Le réalisateur préfère s’affranchir de ses devoirs formels pour se concentrer sur une satire sociale, peu convaincante. Certes, il injecte de la bonne volonté dans son cocktail de poncifs et d’idées préconçues. Néanmoins, sa vision de la fracture entre élite et laissés pour compte recèle un aspect tendancieux. En opposant l’astuce du quotidien nécessaire pour survivre avec la rigueur morale née de la réussite, Yavoresky s’aventure en terrain glissant, d’autant plus que les motivations pseudo légitimes de ses personnages déstabilisent. Le nuage de nuance se dissipe peu à peu pour céder la place à une caricature de mauvais goût, ponctuée par une analyse sommaire de la filmographie de Clint Eastwood, réduite à une apologie pour la justice expéditive… une réplique témoignant de la faiblesse de l’ensemble.

Et le public se retrouve immergé dans une marmelade frénétique, coincé comme Eddie dans un engrenage vicieux, qui n’honore en rien celui aux commandes. Il serait donc judicieux de freiner désormais les velléités de virtuoses supposés.
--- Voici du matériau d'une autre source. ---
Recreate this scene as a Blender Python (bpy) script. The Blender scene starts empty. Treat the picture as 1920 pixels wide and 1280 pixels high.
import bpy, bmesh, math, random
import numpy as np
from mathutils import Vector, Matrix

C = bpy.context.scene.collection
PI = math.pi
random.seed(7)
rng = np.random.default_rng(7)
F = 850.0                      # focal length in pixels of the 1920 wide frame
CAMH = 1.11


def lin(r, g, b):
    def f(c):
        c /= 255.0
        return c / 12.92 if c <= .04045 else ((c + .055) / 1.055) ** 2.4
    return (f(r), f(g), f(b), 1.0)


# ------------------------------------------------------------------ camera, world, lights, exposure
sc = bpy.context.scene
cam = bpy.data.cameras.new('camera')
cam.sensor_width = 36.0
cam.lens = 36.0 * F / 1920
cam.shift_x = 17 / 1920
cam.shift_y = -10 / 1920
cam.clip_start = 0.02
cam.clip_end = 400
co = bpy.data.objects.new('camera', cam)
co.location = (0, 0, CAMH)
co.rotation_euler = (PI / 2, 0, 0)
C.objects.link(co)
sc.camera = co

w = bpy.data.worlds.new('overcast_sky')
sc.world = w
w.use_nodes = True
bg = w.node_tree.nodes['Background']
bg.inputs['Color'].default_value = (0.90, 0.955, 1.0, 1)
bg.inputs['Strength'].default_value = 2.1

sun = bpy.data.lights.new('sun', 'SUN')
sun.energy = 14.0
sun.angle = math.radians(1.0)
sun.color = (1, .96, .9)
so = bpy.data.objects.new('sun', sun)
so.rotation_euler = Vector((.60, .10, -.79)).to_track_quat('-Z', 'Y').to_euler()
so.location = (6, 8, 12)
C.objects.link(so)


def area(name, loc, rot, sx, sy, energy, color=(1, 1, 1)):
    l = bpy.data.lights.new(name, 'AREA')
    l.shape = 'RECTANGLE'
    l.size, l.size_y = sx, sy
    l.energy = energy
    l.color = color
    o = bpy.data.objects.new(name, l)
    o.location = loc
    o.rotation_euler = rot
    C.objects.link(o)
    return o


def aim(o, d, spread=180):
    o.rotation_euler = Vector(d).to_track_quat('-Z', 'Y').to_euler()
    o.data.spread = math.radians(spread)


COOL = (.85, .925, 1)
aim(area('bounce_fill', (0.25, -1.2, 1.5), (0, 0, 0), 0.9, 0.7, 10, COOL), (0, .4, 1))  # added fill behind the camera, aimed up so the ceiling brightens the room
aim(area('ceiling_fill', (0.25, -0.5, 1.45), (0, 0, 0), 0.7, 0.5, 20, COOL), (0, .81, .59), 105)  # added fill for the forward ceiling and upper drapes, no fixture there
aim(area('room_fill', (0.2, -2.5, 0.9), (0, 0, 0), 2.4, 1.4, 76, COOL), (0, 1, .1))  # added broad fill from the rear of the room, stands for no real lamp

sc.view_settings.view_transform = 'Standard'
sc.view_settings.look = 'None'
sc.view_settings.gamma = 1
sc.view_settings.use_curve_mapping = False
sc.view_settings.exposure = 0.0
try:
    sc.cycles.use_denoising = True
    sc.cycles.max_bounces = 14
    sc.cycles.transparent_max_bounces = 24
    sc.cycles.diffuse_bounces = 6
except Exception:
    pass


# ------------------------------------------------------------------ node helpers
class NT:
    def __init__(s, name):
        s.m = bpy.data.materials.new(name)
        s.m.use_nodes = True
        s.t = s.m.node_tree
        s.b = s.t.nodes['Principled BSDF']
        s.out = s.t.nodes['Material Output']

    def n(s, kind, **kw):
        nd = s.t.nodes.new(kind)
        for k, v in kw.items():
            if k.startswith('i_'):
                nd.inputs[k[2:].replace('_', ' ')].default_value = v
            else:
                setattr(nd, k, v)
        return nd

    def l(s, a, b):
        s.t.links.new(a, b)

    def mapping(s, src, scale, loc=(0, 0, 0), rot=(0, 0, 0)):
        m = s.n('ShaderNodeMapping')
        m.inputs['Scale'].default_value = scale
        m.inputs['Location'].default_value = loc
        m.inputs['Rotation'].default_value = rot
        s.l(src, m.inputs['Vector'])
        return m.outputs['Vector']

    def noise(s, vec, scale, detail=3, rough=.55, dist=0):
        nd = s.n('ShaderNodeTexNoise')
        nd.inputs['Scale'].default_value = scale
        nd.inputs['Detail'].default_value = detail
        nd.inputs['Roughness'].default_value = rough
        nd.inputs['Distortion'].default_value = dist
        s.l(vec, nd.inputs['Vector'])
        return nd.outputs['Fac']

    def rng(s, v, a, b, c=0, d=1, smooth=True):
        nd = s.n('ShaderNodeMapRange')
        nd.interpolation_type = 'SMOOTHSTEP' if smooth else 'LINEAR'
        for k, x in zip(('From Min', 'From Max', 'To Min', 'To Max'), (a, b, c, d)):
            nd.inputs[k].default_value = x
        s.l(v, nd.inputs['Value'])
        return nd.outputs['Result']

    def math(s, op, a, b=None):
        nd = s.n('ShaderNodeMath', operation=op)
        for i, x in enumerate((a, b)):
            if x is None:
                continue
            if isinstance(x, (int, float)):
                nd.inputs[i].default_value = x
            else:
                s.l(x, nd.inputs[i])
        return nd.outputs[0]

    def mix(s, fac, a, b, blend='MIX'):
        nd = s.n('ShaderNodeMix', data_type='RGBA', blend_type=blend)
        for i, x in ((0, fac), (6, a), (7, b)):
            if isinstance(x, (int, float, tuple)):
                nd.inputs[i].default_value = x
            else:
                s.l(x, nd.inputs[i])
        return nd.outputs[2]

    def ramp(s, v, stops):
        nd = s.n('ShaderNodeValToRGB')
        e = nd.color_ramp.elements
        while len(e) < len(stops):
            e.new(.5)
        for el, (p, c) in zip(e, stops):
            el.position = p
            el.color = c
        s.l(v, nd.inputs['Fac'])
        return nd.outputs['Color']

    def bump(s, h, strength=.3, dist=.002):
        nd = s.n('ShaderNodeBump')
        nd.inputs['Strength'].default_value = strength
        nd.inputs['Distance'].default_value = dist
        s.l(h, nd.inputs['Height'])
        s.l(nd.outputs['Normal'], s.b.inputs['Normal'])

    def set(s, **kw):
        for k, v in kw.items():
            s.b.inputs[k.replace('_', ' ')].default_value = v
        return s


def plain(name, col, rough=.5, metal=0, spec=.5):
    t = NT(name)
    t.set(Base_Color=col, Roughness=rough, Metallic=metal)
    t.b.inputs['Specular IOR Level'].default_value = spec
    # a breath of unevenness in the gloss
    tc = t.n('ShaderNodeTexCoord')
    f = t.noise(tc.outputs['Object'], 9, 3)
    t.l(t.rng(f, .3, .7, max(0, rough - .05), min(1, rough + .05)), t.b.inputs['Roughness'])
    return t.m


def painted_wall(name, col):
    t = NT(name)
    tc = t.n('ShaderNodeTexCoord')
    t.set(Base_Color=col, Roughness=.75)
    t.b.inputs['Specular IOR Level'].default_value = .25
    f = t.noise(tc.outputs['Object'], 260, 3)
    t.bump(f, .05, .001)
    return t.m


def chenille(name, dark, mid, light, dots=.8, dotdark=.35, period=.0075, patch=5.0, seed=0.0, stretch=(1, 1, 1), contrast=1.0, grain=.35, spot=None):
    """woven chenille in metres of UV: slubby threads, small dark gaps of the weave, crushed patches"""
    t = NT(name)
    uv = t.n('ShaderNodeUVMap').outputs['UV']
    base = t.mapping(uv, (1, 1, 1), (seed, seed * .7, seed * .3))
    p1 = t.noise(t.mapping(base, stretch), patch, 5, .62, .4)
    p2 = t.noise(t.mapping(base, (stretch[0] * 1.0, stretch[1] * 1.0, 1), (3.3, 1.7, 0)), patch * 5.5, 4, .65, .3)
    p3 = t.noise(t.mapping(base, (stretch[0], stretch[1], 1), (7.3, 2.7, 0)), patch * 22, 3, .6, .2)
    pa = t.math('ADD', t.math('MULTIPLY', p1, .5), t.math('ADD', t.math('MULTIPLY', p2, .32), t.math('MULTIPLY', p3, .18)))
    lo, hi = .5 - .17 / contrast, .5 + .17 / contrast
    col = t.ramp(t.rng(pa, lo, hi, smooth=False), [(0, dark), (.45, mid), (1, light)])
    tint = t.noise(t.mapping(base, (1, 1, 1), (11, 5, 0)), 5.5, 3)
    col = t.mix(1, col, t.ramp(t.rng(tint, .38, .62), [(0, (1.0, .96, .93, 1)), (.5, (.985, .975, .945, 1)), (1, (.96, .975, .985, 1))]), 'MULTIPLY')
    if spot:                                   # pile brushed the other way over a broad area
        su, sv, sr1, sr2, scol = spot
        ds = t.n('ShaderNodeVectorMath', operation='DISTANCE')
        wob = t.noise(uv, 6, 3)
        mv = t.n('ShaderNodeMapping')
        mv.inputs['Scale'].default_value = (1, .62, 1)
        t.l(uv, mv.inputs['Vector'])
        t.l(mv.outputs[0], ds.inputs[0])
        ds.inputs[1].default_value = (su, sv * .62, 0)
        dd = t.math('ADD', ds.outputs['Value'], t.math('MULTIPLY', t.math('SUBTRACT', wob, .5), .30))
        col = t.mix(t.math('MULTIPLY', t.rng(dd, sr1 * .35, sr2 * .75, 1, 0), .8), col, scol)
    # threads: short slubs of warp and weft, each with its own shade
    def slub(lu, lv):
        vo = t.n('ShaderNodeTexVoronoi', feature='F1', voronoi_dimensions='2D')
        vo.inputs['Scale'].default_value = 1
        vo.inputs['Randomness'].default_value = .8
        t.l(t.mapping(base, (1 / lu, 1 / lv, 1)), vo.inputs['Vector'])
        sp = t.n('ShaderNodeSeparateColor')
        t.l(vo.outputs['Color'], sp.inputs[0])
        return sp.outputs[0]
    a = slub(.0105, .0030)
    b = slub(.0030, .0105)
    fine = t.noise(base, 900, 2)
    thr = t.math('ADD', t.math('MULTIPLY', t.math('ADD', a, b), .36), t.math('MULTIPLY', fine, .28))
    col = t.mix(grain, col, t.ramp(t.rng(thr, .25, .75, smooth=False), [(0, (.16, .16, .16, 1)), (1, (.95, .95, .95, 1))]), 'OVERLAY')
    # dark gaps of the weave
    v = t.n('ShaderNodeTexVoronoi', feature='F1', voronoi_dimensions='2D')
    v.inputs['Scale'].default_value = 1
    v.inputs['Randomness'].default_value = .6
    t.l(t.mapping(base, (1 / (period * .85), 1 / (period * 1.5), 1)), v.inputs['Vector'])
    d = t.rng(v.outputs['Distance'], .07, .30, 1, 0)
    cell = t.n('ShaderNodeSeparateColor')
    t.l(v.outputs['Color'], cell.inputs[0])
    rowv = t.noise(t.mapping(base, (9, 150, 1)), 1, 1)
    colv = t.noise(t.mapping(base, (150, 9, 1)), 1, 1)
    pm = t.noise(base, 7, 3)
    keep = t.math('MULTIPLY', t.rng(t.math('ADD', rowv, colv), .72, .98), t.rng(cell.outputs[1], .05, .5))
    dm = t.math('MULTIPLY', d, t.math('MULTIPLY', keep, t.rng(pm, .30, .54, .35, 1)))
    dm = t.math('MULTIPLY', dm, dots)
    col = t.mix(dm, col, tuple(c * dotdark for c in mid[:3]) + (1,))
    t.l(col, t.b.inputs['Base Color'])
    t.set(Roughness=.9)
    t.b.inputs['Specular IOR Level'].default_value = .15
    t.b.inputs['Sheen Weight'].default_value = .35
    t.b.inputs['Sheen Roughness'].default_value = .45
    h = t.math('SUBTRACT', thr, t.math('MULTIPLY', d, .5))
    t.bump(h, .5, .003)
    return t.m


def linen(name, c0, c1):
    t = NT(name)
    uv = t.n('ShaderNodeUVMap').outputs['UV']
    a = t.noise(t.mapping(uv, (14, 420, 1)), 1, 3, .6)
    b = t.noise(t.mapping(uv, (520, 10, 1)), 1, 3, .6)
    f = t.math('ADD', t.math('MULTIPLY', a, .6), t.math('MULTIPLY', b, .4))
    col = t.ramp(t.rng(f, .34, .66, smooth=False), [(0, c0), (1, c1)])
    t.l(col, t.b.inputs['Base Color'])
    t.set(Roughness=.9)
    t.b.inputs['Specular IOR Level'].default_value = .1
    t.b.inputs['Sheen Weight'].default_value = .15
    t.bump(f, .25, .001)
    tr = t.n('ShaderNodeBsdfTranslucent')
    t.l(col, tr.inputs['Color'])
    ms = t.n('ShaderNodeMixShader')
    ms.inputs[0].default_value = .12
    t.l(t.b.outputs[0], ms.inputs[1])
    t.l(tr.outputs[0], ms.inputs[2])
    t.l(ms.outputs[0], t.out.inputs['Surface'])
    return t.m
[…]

Film américain de David Yarovesky avec Bill Skarsgard, Anthony Hopkins. Durée 1h35. Sortie le 9 avril 2025.

L’avis de Mathis Bailleul : On comprend pourquoi la promotion tournait autant autour de l’implication de Raimi à la production. Hélas Piégé jouit d’un excellent concept, entre 127 heures et Saw, mais peine à surprendre et embarquer avec son moteur trop ronronnant dans les clous des standards hollywoodiens.